Short exercise: Every line with the string "scene" should be gathered.
Start of Data block
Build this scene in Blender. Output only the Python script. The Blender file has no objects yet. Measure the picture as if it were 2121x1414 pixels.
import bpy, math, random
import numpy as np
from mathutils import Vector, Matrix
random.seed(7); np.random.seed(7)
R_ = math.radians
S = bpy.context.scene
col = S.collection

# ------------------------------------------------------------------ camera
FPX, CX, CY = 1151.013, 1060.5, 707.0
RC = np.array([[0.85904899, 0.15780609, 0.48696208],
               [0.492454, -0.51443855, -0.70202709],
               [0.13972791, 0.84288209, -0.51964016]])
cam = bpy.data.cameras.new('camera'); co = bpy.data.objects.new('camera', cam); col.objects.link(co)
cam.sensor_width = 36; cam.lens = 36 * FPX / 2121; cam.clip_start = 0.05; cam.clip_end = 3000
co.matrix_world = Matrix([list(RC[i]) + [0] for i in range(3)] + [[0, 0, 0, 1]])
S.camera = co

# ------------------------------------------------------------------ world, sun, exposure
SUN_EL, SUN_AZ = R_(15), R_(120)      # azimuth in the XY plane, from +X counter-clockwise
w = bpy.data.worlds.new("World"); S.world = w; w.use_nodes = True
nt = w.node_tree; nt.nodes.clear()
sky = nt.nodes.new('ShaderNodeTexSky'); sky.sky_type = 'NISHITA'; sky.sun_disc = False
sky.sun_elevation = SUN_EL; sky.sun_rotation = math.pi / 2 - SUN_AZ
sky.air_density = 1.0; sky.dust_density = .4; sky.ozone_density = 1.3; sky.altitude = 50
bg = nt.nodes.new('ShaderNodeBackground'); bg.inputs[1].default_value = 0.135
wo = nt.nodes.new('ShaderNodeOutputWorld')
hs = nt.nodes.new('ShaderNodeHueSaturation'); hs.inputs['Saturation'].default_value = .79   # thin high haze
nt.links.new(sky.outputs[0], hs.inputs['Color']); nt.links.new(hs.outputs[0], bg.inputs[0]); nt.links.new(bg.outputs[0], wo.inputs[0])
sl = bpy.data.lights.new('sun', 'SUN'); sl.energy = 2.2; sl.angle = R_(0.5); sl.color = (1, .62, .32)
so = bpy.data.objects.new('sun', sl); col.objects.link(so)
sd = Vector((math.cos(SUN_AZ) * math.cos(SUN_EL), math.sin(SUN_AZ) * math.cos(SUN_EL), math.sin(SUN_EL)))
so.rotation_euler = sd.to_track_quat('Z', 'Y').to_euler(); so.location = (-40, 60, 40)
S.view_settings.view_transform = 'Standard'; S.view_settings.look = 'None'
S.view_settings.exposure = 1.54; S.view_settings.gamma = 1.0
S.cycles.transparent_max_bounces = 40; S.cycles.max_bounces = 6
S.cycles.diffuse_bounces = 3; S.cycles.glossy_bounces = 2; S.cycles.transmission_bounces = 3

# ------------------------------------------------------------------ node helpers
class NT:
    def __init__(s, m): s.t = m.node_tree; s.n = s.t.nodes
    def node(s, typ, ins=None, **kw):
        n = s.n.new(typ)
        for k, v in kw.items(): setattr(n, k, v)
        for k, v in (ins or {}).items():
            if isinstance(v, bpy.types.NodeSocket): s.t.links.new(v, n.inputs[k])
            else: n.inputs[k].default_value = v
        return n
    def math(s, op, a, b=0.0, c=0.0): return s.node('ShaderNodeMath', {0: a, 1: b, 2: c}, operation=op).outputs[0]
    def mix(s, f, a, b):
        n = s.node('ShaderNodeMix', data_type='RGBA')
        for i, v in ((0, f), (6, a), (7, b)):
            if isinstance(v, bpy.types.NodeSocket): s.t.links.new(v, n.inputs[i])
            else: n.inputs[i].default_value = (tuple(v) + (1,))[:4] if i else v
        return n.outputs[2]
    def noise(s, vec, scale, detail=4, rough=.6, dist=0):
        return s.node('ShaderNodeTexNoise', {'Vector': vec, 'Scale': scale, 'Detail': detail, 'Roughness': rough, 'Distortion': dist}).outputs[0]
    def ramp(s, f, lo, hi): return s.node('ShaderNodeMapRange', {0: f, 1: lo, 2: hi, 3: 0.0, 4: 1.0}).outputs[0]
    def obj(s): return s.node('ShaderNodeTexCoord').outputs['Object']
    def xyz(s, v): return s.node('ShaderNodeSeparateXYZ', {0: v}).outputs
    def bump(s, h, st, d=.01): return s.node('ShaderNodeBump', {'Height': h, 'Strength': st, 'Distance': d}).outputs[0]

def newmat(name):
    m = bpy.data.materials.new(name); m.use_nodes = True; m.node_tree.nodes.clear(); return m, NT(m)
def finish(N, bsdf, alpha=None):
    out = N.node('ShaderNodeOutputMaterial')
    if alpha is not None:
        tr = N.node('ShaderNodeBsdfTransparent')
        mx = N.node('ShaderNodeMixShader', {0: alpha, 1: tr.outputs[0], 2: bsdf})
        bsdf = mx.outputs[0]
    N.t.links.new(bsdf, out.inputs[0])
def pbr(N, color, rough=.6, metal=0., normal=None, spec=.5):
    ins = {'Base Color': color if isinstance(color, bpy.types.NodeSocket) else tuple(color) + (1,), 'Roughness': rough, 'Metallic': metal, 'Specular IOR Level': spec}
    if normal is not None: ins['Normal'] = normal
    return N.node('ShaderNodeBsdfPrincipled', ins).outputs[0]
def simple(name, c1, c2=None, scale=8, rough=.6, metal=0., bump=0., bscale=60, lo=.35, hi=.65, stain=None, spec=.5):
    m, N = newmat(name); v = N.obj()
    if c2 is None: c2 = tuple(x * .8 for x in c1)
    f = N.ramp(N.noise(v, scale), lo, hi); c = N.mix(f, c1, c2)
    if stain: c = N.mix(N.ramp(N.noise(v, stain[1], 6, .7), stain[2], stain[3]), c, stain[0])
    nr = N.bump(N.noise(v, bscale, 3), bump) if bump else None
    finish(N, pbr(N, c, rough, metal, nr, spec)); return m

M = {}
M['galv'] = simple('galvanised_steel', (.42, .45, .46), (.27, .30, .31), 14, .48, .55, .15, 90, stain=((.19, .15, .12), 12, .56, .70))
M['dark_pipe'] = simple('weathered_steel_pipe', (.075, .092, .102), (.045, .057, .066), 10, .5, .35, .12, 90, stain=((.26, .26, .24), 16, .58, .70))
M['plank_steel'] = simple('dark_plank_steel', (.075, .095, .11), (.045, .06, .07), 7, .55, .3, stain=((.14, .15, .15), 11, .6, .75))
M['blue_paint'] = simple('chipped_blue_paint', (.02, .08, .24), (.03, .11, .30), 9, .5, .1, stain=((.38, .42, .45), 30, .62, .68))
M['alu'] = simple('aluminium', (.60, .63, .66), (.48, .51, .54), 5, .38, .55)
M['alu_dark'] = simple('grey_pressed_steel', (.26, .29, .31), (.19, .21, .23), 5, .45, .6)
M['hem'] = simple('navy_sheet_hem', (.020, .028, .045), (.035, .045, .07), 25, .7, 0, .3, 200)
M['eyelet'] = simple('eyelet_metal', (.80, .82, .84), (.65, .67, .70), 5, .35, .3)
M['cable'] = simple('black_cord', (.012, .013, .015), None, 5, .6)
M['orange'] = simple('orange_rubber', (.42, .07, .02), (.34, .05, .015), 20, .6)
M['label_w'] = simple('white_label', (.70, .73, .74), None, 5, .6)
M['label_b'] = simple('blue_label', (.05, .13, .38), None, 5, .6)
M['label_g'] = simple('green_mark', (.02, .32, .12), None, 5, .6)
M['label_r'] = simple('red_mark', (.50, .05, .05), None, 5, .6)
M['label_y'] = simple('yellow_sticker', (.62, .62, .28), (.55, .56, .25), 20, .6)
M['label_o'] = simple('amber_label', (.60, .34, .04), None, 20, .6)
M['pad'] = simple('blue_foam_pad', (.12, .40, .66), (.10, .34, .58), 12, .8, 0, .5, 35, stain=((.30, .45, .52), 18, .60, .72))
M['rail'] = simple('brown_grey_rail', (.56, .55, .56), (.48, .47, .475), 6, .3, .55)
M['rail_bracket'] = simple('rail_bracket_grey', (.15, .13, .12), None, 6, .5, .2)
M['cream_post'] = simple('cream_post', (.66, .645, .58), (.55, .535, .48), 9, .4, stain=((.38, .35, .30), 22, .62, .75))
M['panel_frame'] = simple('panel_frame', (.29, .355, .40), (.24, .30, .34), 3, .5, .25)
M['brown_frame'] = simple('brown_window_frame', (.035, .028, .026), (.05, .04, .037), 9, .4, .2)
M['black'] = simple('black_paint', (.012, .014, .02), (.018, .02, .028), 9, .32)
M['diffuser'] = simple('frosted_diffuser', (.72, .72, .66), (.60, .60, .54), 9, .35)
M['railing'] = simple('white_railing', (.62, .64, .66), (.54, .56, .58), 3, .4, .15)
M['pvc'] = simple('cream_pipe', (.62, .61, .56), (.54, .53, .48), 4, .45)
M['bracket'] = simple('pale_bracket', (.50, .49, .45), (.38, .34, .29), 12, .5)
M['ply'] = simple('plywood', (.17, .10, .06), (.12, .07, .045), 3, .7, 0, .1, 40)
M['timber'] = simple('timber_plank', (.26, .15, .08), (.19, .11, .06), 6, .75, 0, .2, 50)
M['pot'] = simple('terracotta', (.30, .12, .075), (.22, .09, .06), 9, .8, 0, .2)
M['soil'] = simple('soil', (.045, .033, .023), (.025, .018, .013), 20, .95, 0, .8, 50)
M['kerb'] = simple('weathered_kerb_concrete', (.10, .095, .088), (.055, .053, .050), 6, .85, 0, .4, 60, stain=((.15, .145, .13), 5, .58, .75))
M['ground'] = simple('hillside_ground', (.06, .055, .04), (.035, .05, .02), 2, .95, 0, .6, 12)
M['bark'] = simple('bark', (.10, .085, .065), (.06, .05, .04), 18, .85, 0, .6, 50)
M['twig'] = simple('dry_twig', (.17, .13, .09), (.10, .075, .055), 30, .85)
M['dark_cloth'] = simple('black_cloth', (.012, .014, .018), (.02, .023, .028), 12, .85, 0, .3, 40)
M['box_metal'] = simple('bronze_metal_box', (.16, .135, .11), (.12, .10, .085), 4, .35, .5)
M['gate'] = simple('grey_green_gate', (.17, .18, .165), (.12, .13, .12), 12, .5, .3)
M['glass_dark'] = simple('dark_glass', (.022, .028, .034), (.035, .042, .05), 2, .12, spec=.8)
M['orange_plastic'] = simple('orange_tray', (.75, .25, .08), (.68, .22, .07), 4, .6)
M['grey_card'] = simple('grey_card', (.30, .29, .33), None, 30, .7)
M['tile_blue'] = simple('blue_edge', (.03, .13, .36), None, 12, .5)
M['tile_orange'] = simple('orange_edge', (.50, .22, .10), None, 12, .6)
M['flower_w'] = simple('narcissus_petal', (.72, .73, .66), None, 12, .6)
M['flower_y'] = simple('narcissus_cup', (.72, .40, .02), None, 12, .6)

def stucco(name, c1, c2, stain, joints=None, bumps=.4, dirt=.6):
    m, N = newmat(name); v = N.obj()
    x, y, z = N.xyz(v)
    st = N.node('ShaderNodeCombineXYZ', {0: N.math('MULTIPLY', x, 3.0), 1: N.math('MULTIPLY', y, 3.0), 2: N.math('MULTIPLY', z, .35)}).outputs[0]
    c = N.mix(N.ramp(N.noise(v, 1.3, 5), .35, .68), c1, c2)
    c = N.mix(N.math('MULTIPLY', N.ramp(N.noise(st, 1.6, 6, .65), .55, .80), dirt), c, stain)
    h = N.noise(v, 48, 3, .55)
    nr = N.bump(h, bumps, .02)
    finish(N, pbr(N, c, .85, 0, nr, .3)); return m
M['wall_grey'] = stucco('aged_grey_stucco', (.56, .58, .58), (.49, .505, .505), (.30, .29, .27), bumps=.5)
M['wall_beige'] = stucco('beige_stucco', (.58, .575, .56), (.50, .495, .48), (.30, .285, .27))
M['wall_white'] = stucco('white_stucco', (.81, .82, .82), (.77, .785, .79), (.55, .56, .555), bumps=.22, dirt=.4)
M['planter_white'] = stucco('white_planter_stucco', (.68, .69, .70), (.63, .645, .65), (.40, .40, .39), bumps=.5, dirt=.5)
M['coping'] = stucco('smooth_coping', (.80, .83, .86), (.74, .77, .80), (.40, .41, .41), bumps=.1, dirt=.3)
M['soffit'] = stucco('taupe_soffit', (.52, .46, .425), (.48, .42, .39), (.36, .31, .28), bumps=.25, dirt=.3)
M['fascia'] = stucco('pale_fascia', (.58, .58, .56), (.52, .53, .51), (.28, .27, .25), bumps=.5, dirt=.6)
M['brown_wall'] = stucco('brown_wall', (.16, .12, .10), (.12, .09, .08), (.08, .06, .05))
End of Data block
Task output:
Build this scene in Blender. Output only the Python script. The Blender file has no objects yet. Measure the picture as if it were 2121x1414 pixels.
S = bpy.context.scene